**INFORMATION SUPPLIED**:
* * * *

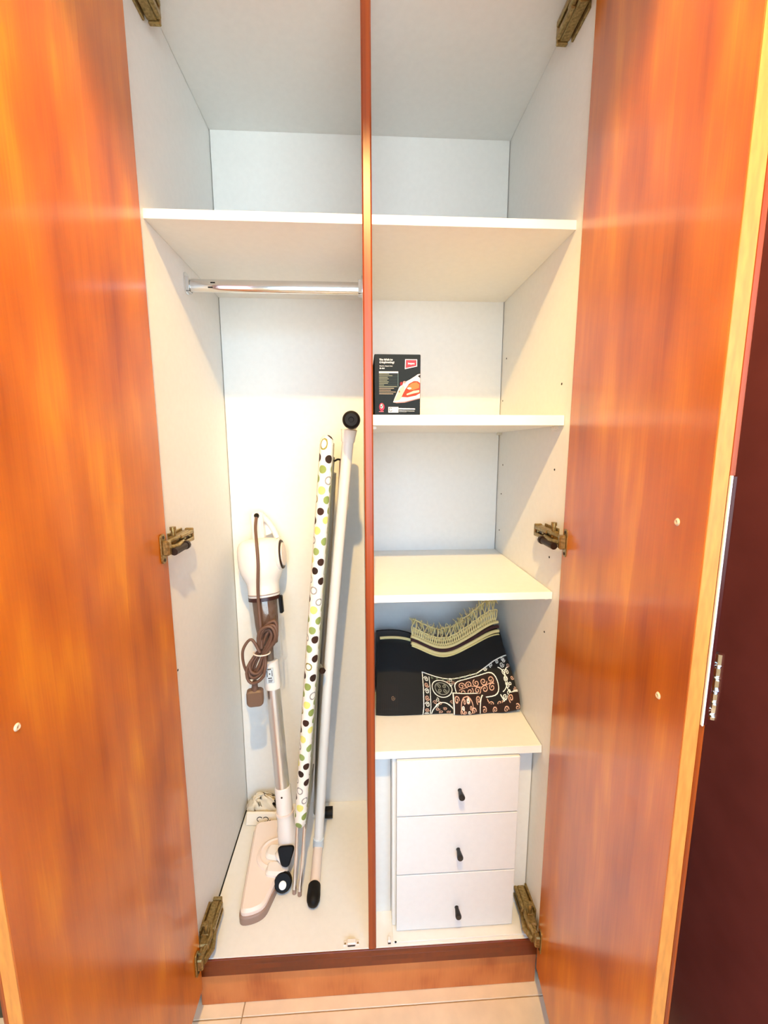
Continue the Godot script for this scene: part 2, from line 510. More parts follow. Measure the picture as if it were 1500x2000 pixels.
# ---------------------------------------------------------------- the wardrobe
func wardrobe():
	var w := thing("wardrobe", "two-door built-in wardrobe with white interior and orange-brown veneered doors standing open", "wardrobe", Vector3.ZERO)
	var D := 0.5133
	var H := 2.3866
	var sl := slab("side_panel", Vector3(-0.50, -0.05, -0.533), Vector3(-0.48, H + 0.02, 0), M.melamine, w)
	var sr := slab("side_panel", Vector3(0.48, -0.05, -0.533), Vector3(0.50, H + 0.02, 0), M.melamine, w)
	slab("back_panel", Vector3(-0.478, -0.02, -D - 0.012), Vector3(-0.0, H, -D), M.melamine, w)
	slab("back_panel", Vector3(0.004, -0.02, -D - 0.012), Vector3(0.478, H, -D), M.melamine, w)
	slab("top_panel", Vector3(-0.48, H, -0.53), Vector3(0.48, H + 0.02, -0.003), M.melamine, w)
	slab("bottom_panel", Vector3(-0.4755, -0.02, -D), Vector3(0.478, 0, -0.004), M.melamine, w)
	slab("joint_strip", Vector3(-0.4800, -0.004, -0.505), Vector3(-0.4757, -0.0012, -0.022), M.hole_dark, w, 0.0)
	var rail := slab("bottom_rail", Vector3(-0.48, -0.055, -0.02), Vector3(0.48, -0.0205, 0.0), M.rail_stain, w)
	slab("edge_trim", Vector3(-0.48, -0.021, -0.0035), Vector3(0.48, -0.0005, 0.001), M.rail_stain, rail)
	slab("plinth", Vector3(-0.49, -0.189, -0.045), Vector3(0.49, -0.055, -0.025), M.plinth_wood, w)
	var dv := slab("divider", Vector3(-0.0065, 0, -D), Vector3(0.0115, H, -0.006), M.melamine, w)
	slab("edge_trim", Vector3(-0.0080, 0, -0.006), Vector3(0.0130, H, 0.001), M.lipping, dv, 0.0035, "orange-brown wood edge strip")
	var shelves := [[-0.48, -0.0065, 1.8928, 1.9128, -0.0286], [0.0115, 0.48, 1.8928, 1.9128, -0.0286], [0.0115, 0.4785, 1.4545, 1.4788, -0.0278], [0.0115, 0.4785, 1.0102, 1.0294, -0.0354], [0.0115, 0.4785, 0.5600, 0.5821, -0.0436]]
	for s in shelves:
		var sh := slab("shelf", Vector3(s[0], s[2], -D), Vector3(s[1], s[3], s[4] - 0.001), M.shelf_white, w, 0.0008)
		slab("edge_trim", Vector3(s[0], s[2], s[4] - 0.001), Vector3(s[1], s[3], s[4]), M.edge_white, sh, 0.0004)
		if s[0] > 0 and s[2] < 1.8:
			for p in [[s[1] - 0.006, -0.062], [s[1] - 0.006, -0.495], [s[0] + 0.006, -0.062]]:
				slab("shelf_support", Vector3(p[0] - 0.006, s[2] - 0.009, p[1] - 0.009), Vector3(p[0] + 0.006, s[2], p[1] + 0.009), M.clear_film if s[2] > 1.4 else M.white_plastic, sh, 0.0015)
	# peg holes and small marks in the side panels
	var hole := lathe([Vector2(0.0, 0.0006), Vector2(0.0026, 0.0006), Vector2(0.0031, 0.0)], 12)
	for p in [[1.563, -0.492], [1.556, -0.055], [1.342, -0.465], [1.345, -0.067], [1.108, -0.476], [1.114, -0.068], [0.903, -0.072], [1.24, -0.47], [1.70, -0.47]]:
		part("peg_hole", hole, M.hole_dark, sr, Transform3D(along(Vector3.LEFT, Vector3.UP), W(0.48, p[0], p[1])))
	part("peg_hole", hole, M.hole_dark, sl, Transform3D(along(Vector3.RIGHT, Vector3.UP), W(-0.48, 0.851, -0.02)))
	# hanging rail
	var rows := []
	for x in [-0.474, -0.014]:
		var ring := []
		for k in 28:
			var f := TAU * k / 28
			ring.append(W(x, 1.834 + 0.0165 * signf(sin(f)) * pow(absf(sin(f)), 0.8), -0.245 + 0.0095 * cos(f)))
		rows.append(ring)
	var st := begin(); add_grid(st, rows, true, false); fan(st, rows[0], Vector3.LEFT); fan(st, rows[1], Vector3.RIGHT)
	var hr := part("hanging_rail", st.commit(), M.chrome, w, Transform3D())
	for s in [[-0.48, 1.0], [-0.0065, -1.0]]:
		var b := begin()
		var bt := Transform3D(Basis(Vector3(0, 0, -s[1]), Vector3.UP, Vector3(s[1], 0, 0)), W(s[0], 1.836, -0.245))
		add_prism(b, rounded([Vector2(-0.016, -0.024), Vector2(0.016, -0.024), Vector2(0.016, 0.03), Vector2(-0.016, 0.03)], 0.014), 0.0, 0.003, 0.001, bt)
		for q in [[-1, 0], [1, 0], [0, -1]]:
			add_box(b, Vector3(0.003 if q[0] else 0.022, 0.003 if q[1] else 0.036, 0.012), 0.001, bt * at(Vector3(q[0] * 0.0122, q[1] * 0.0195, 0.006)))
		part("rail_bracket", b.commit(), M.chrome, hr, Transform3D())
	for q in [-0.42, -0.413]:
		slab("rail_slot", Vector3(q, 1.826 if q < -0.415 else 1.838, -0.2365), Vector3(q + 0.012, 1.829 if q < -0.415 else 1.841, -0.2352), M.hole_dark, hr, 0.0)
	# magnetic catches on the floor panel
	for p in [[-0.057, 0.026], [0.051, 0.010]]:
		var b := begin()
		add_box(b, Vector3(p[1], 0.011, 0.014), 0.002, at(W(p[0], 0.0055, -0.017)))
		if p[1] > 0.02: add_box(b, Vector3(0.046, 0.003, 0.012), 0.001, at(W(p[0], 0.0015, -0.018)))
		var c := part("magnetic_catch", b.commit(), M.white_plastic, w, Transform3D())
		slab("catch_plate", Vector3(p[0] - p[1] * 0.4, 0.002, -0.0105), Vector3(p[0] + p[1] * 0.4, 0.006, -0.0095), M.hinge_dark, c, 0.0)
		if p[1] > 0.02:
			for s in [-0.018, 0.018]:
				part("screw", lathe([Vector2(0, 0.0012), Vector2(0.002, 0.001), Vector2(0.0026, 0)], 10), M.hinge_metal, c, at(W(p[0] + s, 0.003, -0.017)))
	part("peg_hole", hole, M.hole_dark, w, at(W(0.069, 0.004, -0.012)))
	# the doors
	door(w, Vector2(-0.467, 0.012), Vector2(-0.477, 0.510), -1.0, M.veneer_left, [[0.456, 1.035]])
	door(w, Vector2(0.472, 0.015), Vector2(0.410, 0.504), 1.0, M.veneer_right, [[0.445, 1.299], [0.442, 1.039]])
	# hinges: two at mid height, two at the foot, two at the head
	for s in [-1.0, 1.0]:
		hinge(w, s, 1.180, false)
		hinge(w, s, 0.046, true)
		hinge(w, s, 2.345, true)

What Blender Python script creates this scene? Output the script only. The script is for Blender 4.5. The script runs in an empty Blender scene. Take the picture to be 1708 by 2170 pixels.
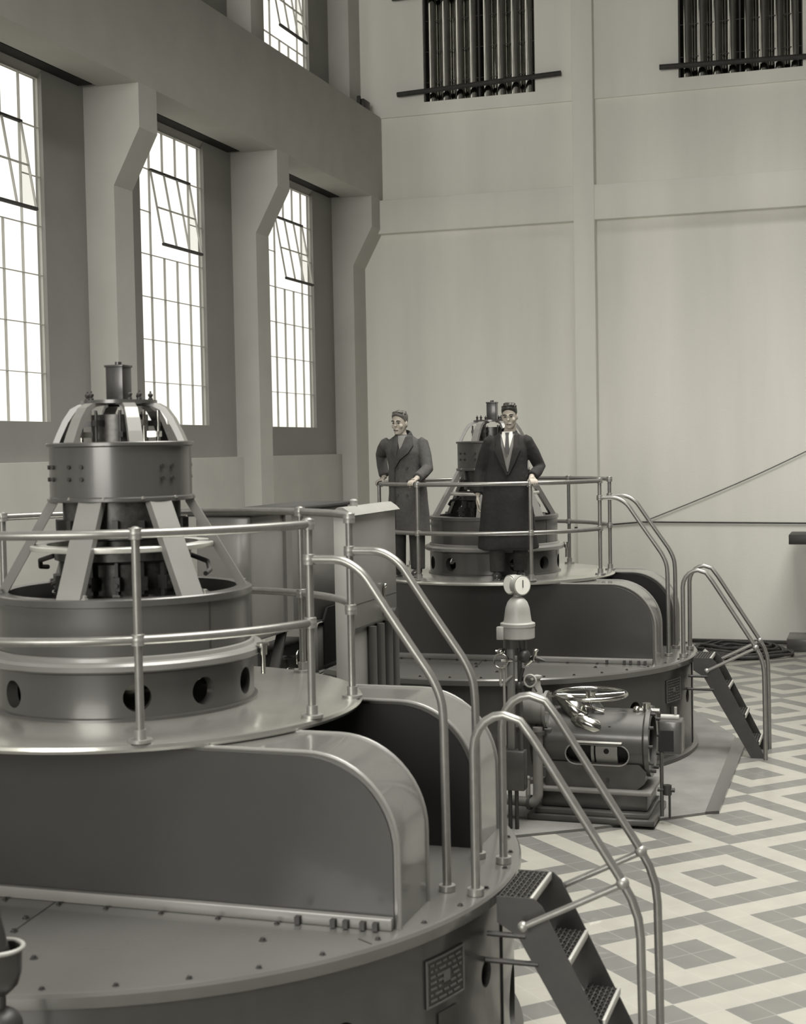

* * * *

**REQUIRED TASK**: Set down the material above as is, without any pictures.

**REPLY**:
Continue the Godot script for this scene: part 2, from line 510. More parts follow. Measure the picture as if it were 1500x2000 pixels.
# ---------------------------------------------------------------- the wardrobe
func wardrobe():
	var w := thing("wardrobe", "two-door built-in wardrobe with white interior and orange-brown veneered doors standing open", "wardrobe", Vector3.ZERO)
	var D := 0.5133
	var H := 2.3866
	var sl := slab("side_panel", Vector3(-0.50, -0.05, -0.533), Vector3(-0.48, H + 0.02, 0), M.melamine, w)
	var sr := slab("side_panel", Vector3(0.48, -0.05, -0.533), Vector3(0.50, H + 0.02, 0), M.melamine, w)
	slab("back_panel", Vector3(-0.478, -0.02, -D - 0.012), Vector3(-0.0, H, -D), M.melamine, w)
	slab("back_panel", Vector3(0.004, -0.02, -D - 0.012), Vector3(0.478, H, -D), M.melamine, w)
	slab("top_panel", Vector3(-0.48, H, -0.53), Vector3(0.48, H + 0.02, -0.003), M.melamine, w)
	slab("bottom_panel", Vector3(-0.4755, -0.02, -D), Vector3(0.478, 0, -0.004), M.melamine, w)
	slab("joint_strip", Vector3(-0.4800, -0.004, -0.505), Vector3(-0.4757, -0.0012, -0.022), M.hole_dark, w, 0.0)
	var rail := slab("bottom_rail", Vector3(-0.48, -0.055, -0.02), Vector3(0.48, -0.0205, 0.0), M.rail_stain, w)
	slab("edge_trim", Vector3(-0.48, -0.021, -0.0035), Vector3(0.48, -0.0005, 0.001), M.rail_stain, rail)
	slab("plinth", Vector3(-0.49, -0.189, -0.045), Vector3(0.49, -0.055, -0.025), M.plinth_wood, w)
	var dv := slab("divider", Vector3(-0.0065, 0, -D), Vector3(0.0115, H, -0.006), M.melamine, w)
	slab("edge_trim", Vector3(-0.0080, 0, -0.006), Vector3(0.0130, H, 0.001), M.lipping, dv, 0.0035, "orange-brown wood edge strip")
	var shelves := [[-0.48, -0.0065, 1.8928, 1.9128, -0.0286], [0.0115, 0.48, 1.8928, 1.9128, -0.0286], [0.0115, 0.4785, 1.4545, 1.4788, -0.0278], [0.0115, 0.4785, 1.0102, 1.0294, -0.0354], [0.0115, 0.4785, 0.5600, 0.5821, -0.0436]]
	for s in shelves:
		var sh := slab("shelf", Vector3(s[0], s[2], -D), Vector3(s[1], s[3], s[4] - 0.001), M.shelf_white, w, 0.0008)
		slab("edge_trim", Vector3(s[0], s[2], s[4] - 0.001), Vector3(s[1], s[3], s[4]), M.edge_white, sh, 0.0004)
		if s[0] > 0 and s[2] < 1.8:
			for p in [[s[1] - 0.006, -0.062], [s[1] - 0.006, -0.495], [s[0] + 0.006, -0.062]]:
				slab("shelf_support", Vector3(p[0] - 0.006, s[2] - 0.009, p[1] - 0.009), Vector3(p[0] + 0.006, s[2], p[1] + 0.009), M.clear_film if s[2] > 1.4 else M.white_plastic, sh, 0.0015)
	# peg holes and small marks in the side panels
	var hole := lathe([Vector2(0.0, 0.0006), Vector2(0.0026, 0.0006), Vector2(0.0031, 0.0)], 12)
	for p in [[1.563, -0.492], [1.556, -0.055], [1.342, -0.465], [1.345, -0.067], [1.108, -0.476], [1.114, -0.068], [0.903, -0.072], [1.24, -0.47], [1.70, -0.47]]:
		part("peg_hole", hole, M.hole_dark, sr, Transform3D(along(Vector3.LEFT, Vector3.UP), W(0.48, p[0], p[1])))
	part("peg_hole", hole, M.hole_dark, sl, Transform3D(along(Vector3.RIGHT, Vector3.UP), W(-0.48, 0.851, -0.02)))
	# hanging rail
	var rows := []
	for x in [-0.474, -0.014]:
		var ring := []
		for k in 28:
			var f := TAU * k / 28
			ring.append(W(x, 1.834 + 0.0165 * signf(sin(f)) * pow(absf(sin(f)), 0.8), -0.245 + 0.0095 * cos(f)))
		rows.append(ring)
	var st := begin(); add_grid(st, rows, true, false); fan(st, rows[0], Vector3.LEFT); fan(st, rows[1], Vector3.RIGHT)
	var hr := part("hanging_rail", st.commit(), M.chrome, w, Transform3D())
	for s in [[-0.48, 1.0], [-0.0065, -1.0]]:
		var b := begin()
		var bt := Transform3D(Basis(Vector3(0, 0, -s[1]), Vector3.UP, Vector3(s[1], 0, 0)), W(s[0], 1.836, -0.245))
		add_prism(b, rounded([Vector2(-0.016, -0.024), Vector2(0.016, -0.024), Vector2(0.016, 0.03), Vector2(-0.016, 0.03)], 0.014), 0.0, 0.003, 0.001, bt)
		for q in [[-1, 0], [1, 0], [0, -1]]:
			add_box(b, Vector3(0.003 if q[0] else 0.022, 0.003 if q[1] else 0.036, 0.012), 0.001, bt * at(Vector3(q[0] * 0.0122, q[1] * 0.0195, 0.006)))
		part("rail_bracket", b.commit(), M.chrome, hr, Transform3D())
	for q in [-0.42, -0.413]:
		slab("rail_slot", Vector3(q, 1.826 if q < -0.415 else 1.838, -0.2365), Vector3(q + 0.012, 1.829 if q < -0.415 else 1.841, -0.2352), M.hole_dark, hr, 0.0)
	# magnetic catches on the floor panel
	for p in [[-0.057, 0.026], [0.051, 0.010]]:
		var b := begin()
		add_box(b, Vector3(p[1], 0.011, 0.014), 0.002, at(W(p[0], 0.0055, -0.017)))
		if p[1] > 0.02: add_box(b, Vector3(0.046, 0.003, 0.012), 0.001, at(W(p[0], 0.0015, -0.018)))
		var c := part("magnetic_catch", b.commit(), M.white_plastic, w, Transform3D())
		slab("catch_plate", Vector3(p[0] - p[1] * 0.4, 0.002, -0.0105), Vector3(p[0] + p[1] * 0.4, 0.006, -0.0095), M.hinge_dark, c, 0.0)
		if p[1] > 0.02:
			for s in [-0.018, 0.018]:
				part("screw", lathe([Vector2(0, 0.0012), Vector2(0.002, 0.001), Vector2(0.0026, 0)], 10), M.hinge_metal, c, at(W(p[0] + s, 0.003, -0.017)))
	part("peg_hole", hole, M.hole_dark, w, at(W(0.069, 0.004, -0.012)))
	# the doors
	door(w, Vector2(-0.467, 0.012), Vector2(-0.477, 0.510), -1.0, M.veneer_left, [[0.456, 1.035]])
	door(w, Vector2(0.472, 0.015), Vector2(0.410, 0.504), 1.0, M.veneer_right, [[0.445, 1.299], [0.442, 1.039]])
	# hinges: two at mid height, two at the foot, two at the head
	for s in [-1.0, 1.0]:
		hinge(w, s, 1.180, false)
		hinge(w, s, 0.046, true)
		hinge(w, s, 2.345, true)

What Blender Python script creates this scene? Output the script only. The script is for Blender 4.5. The script runs in an empty Blender scene. Take the picture to be 1708 by 2170 pixels.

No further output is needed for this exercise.